**WHAT IS BEING ASKED:**
Don't include pictures. Quote the lines below from the first through the line that contains "c = P(589, 235, 4.24);".
_ _ _ _ _
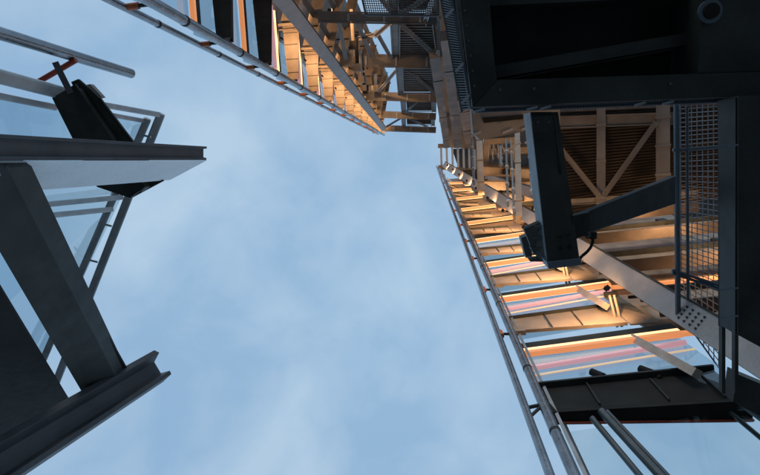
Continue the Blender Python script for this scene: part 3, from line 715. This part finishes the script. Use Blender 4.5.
arm = MB().slab([(575, 217, 4.35), (676, 176, 5.2), (676, 204, 5.2), (575, 238, 4.35)], .12).build('diagonal_arm', 'black', t, bevel=.01)
MB().slab([(572, 216, 4.3), (590, 212, 4.4), (590, 233, 4.4), (574, 240, 4.3)], .04).build('gusset', 'black', arm)
pts = [P(x, y, 4.3) for x, y in ((588, 233), (592, 236), (593, 241), (591, 247), (587, 252), (582, 256), (579, 260))]
tag(MB().path(pts, .012).build('cable', 'black'), 'short black cable looping from the arm to the strut foot', 'cable')
t = thing('cctv_camera', P(592, 236, 4.32), 'small black device clamped where the diagonal arm meets the strut', 'device')
MB().box(P(591, 235, 4.28), Vector((.035, 0, 0)), Vector((0, .025, 0)), UP*.03).build('body', 'black', t)
c = P(589, 235, 4.24); MB().tube(c, c+Vector((-.03, -.01, -.03)), .02).build('lens', 'black', t)

# ================================================================== NEAR LEFT WING
VL = (430, 160)
t = thing('channel_column', P(100, 150, 6), 'open channel column with a dark recessed side and white cladding, pointing right', 'column', 'channel columns of the left wing')
sec = [(201.5, 146.5), (207, 146.5), (207, 148.6), (203.6, 149), (203.6, 157.2), (206.6, 158), (206.6, 160.2), (201.5, 160.2)]
column(MB(), sec, 9, VL, 2.3).build('channel', 'mid', t, bevel=.006)
sec = [(206.8, 160.4), (170, 180), (168, 178), (200, 160.6)]
column(MB(), sec, 9, VL, 2.3).build('cladding', 'white', t)
VB = (462, 180)
t = thing('channel_column', P(80, 420, 7), 'dark grey open channel column rising from the bottom left corner', 'column', 'channel columns of the left wing')
sec = [(151, 352), (154.5, 350), (159.5, 352.5), (154.5, 362), (161, 373), (170, 370.5), (171.5, 374), (163, 382), (159, 383), (149, 364)]
def B_(f): return f
column(MB(), sec, 9, VB, 1.85).build('channel', 'mid', t, bevel=.006)
t = thing('diagonal_beam', P(50, 270, 6), 'broad dark steel beam sloping between the two channel columns', 'beam', 'sloping dark beams of the left wing')
MB().slab([(-22, 215, 4.7), (6, 166, 4.7), (121, 387, 8.3), (97, 418, 8.3)], .03).build('lower_flange', 'dark', t, bevel=.004)
MB().slab([(-6, 160, 4.74), (6, 168, 4.735), (121, 388, 8.335), (108, 398, 8.335)], .33).build('web', 'dark', t)
MB().slab([(0, 160, 5.1), (20, 180, 5.1), (134, 382, 8.67), (122, 392, 8.67)], .03).build('upper_flange', 'black', t)
MB().slab([(91, 347, 7.8), (101, 343, 7.8), (102, 346, 7.8), (93, 350, 7.8)], .2).build('stiffener', 'mid', t)
t = thing('diagonal_beam', P(20, 360, 6), 'black steel beam sloping behind the left border, lower left', 'beam', 'sloping dark beams of the left wing')
MB().slab([(-120, 260, 5), (-10, 272, 5), (78, 416, 8.5), (-40, 500, 8.5)], .03).build('lower_flange', 'black', t)
MB().slab([(-30, 260, 5.04), (-12, 272, 5.04), (76, 416, 8.54), (60, 426, 8.54)], .05).build('web', 'dark', t)
t = thing('rail_stub', P(60, 50, 8), 'loose end of a round steel rail tube at the upper left', 'rail')
A, B = P(*vat((430, 165), (131, 73.5), 1.75), 10/1.75), P(131, 73.5, 10)
MB().tube(A, B, .085, 28).build('tube', 'tube', t); d = (B-A).normalized()
MB().tube(B, B+d*.01, .077, 28).build('end_cap', 'mid', t)
# glazed wall behind
t = thing('glazed_wall', P(90, 180, 10), 'glass wall with doubled aluminium frame tubes, behind the white clad column', 'glass wall')
def tb(a, b, ha, hb, r, nm='mullion'): MB().bar(P(*a, ha), P(*b, hb), r*2, r*2.2).build(nm, 'alu', t, bevel=r*.4)
tb((-40, 66), (96, 102), 6.5, 9.0, .10); tb((96, 103.5), (161, 115), 9.0, 10.5, .05); tb((-40, 88), (58, 108), 6.9, 8.4, .05); tb((100, 113), (147, 121.5), 9.0, 10.5, .04)
tb((161, 114), (44, 413), 10.5, 10.5, .08, 'head_rail'); tb((147.5, 119), (27, 397), 10.4, 10.4, .07, 'head_rail')
tb((20, 207), (124, 197), 8.6, 10.4, .05); tb((35, 217), (114, 209), 8.6, 10.3, .05)
for (x, y) in ((143, 133), (104, 222), (90, 258), (74, 293)):
    MB().bar(P(x-5, y+1, 10.3), P(x+7, y+4, 10.3), .04, .04).build('spacer', 'alu', t)
for q in (((148, 119, 10.6), (122, 196, 10.6), (-60, 212, 7.6), (-60, 84, 7.6)), ((120, 199, 10.6), (44, 360, 10.6), (-120, 420, 7.2), (-90, 222, 7.6))):
    MB().slab(q, .02).build('pane', 'glass', t)
# dark outrigger arm
t = thing('outrigger_arm', P(100, 130, 9.6), 'dark plate arm passing behind the white clad column, upper left', 'arm')
MB().slab([(52, 98, 8.1), (75, 84, 8.1), (145, 187, 8.5), (130, 198, 8.5), (97, 187, 8.5)], .04).build('lower_plate', 'dark', t)
MB().slab([(71, 82, 8.3), (78, 79, 8.3), (99, 97, 8.3), (163, 181, 8.7), (131, 198, 8.7)], .05).build('upper_plate', 'dark', t)
MB().slab([(74, 90, 8.15), (78, 88, 8.15), (146, 187, 8.53), (140, 192, 8.53)], .15).build('web', 'dark', t)
MB().slab([(86, 85, 8.25), (90, 84, 8.25), (102, 97, 8.3), (99, 98, 8.3)], .1).build('bolt_plate', 'brown', t)
t = thing('rail_bracket', P(60, 78, 9), 'black bracket with a red rod joining the loose rail end to the arm', 'bracket')
MB().bar(P(55, 62, 8.0), P(70, 92, 8.0), .09, .06).build('arm', 'mid', t)
MB().tube(P(38, 82, 8.3), P(76, 60, 8.3), .042, 14).build('rod', 'red', t)
bpy.context.view_layer.update()
for o in S.objects:
    if '_o' in o: del o['_o']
_ _ _ _ _
**ANSWER TO THIS EXERCISE:**
Continue the Blender Python script for this scene: part 3, from line 715. This part finishes the script. Use Blender 4.5.
arm = MB().slab([(575, 217, 4.35), (676, 176, 5.2), (676, 204, 5.2), (575, 238, 4.35)], .12).build('diagonal_arm', 'black', t, bevel=.01)
MB().slab([(572, 216, 4.3), (590, 212, 4.4), (590, 233, 4.4), (574, 240, 4.3)], .04).build('gusset', 'black', arm)
pts = [P(x, y, 4.3) for x, y in ((588, 233), (592, 236), (593, 241), (591, 247), (587, 252), (582, 256), (579, 260))]
tag(MB().path(pts, .012).build('cable', 'black'), 'short black cable looping from the arm to the strut foot', 'cable')
t = thing('cctv_camera', P(592, 236, 4.32), 'small black device clamped where the diagonal arm meets the strut', 'device')
MB().box(P(591, 235, 4.28), Vector((.035, 0, 0)), Vector((0, .025, 0)), UP*.03).build('body', 'black', t)
c = P(589, 235, 4.24); MB().tube(c, c+Vector((-.03, -.01, -.03)), .02).build('lens', 'black', t)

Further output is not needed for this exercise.